Wednesday, October 31, 2007

Two Fine Dinners

It's a late afternoon in April, '94. We're in the lobby of The Grove Park Inn Resort in Asheville, in the mountains of western North Carolina. Three guests, a tanned young man and two ladies he's never met, ladies a decade or three older, are gathered at the concierge's station.

The young man, a bike racer from the Midwest, is here to train on the area's demanding roads. The ladies take two-week vacations together like this one, a garden tour of the eastern states, every year. They're from southern California and have been friends since their husbands were roommates at Stanford.

They're enjoying their visit; Asheville is a lovely garden-tourist destination and the Grove Park Inn a breathtakingly beautiful, flawlessly hospitable place to stay.

The young man talks with the concierge about where to go to dinner in town. The ladies, too, discuss dining possibilities with the concierge and ask her to call a cab. The cab, it seems, will be slow to arrive. The young man has a rental car outside; he suggests to the women that they can simply take his keys. Use the car. They will not hear of it.

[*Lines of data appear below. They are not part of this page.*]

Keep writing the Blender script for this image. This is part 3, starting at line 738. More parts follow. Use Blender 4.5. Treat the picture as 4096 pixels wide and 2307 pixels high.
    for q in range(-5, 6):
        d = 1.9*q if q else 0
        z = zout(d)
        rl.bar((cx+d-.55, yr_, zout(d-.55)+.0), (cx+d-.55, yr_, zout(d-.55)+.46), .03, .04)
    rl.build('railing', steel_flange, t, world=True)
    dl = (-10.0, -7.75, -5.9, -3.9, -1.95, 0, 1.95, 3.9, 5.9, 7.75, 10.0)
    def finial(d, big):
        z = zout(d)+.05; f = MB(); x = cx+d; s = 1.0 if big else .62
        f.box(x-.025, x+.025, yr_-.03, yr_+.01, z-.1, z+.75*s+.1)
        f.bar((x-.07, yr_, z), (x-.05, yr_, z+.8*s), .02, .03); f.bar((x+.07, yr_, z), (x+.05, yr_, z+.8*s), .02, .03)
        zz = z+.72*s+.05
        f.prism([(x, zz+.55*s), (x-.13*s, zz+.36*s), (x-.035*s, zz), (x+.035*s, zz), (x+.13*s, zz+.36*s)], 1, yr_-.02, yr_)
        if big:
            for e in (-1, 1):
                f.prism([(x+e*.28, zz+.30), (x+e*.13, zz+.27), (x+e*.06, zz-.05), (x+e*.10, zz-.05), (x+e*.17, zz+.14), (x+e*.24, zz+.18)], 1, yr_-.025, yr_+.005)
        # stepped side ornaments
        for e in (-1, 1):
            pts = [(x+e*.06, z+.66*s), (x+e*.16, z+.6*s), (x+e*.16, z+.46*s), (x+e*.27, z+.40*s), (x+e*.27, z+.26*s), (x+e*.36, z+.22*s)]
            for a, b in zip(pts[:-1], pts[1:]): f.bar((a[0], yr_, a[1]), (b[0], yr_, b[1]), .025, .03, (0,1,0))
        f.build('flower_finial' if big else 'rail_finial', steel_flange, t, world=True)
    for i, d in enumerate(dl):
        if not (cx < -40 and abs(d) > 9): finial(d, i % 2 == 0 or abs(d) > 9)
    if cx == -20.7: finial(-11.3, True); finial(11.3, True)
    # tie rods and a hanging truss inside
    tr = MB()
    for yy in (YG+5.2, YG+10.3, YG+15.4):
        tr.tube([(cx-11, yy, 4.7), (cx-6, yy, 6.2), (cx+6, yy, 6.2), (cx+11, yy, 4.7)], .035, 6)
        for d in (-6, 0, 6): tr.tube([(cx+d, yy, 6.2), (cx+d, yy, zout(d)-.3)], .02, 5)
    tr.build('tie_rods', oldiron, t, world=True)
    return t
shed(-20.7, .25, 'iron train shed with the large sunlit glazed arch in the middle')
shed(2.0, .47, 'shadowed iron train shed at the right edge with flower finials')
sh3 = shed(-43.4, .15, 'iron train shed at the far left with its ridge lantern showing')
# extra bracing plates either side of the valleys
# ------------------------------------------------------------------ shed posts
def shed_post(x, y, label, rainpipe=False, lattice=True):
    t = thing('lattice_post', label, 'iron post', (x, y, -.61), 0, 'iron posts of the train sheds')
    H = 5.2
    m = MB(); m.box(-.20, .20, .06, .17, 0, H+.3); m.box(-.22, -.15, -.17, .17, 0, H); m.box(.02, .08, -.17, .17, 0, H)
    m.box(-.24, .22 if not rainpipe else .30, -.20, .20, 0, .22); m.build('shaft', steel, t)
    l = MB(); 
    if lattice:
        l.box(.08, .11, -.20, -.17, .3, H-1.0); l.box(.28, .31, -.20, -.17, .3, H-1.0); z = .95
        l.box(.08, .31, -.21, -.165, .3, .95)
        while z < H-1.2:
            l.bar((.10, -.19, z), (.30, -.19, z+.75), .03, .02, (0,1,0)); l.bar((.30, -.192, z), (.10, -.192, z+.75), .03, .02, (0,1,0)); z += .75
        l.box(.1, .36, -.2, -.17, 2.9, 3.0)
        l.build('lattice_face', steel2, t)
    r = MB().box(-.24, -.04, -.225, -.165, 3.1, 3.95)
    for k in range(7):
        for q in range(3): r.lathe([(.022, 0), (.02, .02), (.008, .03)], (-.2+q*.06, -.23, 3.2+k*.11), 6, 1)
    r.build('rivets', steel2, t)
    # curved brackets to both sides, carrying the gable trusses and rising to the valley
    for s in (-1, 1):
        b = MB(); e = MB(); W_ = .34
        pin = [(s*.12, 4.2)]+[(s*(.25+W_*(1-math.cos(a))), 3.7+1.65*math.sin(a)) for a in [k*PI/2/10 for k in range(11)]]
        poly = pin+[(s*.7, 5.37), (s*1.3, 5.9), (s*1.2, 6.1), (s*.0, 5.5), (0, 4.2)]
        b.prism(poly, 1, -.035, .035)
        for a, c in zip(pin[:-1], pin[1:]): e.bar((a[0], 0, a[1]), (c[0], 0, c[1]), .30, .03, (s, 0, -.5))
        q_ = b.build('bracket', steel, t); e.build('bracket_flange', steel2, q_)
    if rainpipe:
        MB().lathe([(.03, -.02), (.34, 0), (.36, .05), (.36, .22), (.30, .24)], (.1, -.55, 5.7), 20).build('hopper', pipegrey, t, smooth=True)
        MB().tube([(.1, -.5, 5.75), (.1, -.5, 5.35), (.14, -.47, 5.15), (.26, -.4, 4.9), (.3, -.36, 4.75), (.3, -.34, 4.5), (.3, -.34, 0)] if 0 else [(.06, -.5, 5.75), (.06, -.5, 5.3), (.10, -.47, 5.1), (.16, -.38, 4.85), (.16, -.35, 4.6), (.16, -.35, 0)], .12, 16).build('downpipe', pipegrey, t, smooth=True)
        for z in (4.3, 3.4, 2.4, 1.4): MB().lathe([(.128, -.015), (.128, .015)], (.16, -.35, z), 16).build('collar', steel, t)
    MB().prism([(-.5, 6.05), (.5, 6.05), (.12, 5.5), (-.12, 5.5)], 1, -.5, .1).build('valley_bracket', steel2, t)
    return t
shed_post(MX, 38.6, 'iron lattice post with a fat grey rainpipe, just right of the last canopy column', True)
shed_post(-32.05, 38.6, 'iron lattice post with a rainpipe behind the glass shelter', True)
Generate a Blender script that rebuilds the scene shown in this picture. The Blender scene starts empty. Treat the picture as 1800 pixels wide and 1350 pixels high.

Perhaps we'll join you, they say. Where're you thinking about going?

I hadn't decided, he says, maybe for Italian food. Oh, Italian food; great, they say, let's go together. So the three new friends, a 30-ish bicycle racer and two women nearly twice his age, hop into a rental car for the drive down into town, looking forward to a pleasant meal.

During dinner, the ladies ask the young man what he does professionally; he races his bicycle, he tells them without elaborating. The ladies agree that they have never met anyone who earned a living exactly that way. How interesting.

The conversation shifts quickly from work to subjects less mundane, more mutually stimulating, among them gardening and the collecting of certain categories of antiques.

The friendly, soft-spoken athlete and the two ladies of a certain age discover they share many enthusiasms and have much in common. They exchange names and addresses, expressing a unanimous intention to extend this chance meeting into a fruitful friendship.

The racer soon left Asheville. The ladies checked out not much later to move on to the next garden adventure. Each woman, upon her return home, told her husband about the charming man in Asheville, about his kindness; his varied interests, rare in such a young man; his pride in his family and his uncommon vocation.

They were quite taken aback, each of them, when their husbands recognized the athlete's name. How remarkable. So modest...

A pleasant, frequent correspondence, letters and occasional gifts, ensued. A casual mention in Asheville by the young man that he has at least some Native American ancestry prompted the arrival at his family home of a small library of books on Indian lore and history.

When his wife mentioned her fascination with novels set in China, books began to appear from her two new friends in southern California. When she visits there, she invariably receives an invitation to share a meal, the invitation always accompanied by flowers.

And just as the two women learned that the racer was far more prominent in his sport than he let on, the athlete and his wife discovered that the two unpretentious women and their husbands are widely known in the business world, known especially for their philanthropy, for supporting public television and endowing a library at Stanford.

Last fall, the two ladies learned that the athlete and his wife were soon to visit the Los Angeles area. The young man was to announce the end of his racing career in conjunction with a banquet in Beverly Hills.

They learned that the banquet, at chef Wolfgang Puck's famous Spago, would be underwritten by the generous Korbel Wine people. Korbel would arrange and pay for exclusive use of the restaurant for the evening.

They further learned that corporate cycling sponsors and supporters could buy tables for notables and guests. The tables would sell for serious money, that money, thanks to Korbel, earmarked to benefit the United States Cycling Federation.

Hmmm, they said, did a little quiet research, and called Mark Gorski at the federation.

As you looked around Spago the evening of the banquet, called the Korbel Night of Champions, you saw bike racing and bike industry individuals-of-weight, clustered around tables laden with delicious, elegantly presented food.

Centered on each table you saw cards reading GT or VeloNews or Motorola or Oakley... Except for the table at the front-right, the untitled but universally acknowledged table of honor.

Seated around that table at Spago (Beverly Hills) were the young racer, gardener and antique buff from Minnesota, Greg LeMond, retired from racing only hours before; his gracious wife Kathy; the two ladies, their husbands and two other couples, Southern California friends of theirs.

That table, proceeds to benefit the USCF's Project '96, had been secured by the two ladies, whose names no one at the federation recognized. Two ladies who'd never been the least bit aware of Greg LeMond, the federation or cycling - until they were befriended by a gentleman bike racer.

Two ladies who never dreamed they'd be friends of U.S. cycling - until a chance meeting with a friendly cyclist at the Grove Park Inn in far-off Asheville, in the mountains of western North Carolina.
END

1 comment:

GOB said...

It's odd how I can still indentify these posts as Velonews or Winning columns, just from the first sentence.

You might not always beleive it, or you might be super self-deprecating, but you're a great writer, Maynard. I'm glad I found your blog.